Comparative Investigation of Region-Specific acoustic emission responses during artificial crack extension in a Full-Scale wind turbine blade
Abstract: Acoustic emission (AE) monitoring provides direct and continuous access to fracture processes in wind turbine
blades, yet region-dependent responses remain insufficiently understood. In this study, a controlled two-phase
fatigue experiment was conducted on a 51.5-m blade in which artificial cracks were introduced and sequentially
extended in the trailing-edge bondline (Phase I) and the pressure-side skin panel (Phase II), while AE responses
were continuously monitored. A dataset of fracture-related events was established through
spatiotemporal filtering and threshold normalization. Cumulative metrics, time- and frequency-based features,
and unsupervised clustering were then used to characterize AE patterns.

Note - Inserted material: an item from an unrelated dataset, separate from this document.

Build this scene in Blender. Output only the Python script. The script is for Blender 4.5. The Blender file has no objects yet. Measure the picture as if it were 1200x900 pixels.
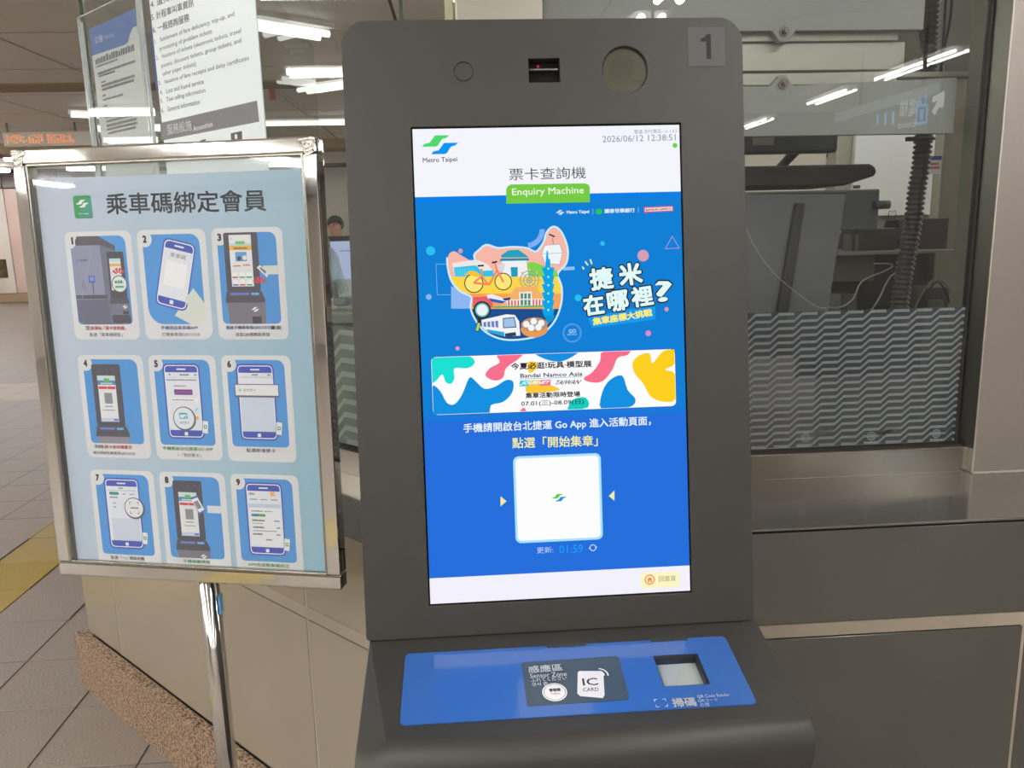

Results showed that AE activity in the
trailing edge was strongly localized with abrupt surges, whereas in the skin panel it was distributed across
multiple sensors with progressive escalation. Threshold adjustments systematically shifted frequency distributions
and induced crack-stage-dependent changes in amplitude and ring count. Region-specific clustering
identified three groups, while cross-region analysis yielded six clusters. Both zones were dominated by sustained
micro-scale cracking, but the trailing edge additionally produced sporadic high-energy bursts and weak shortlived
events. These findings underscore the role of geometry, fracture path, and thresholding in AE detectability
and provide a transferable framework for region-aware structural health monitoring of large blades.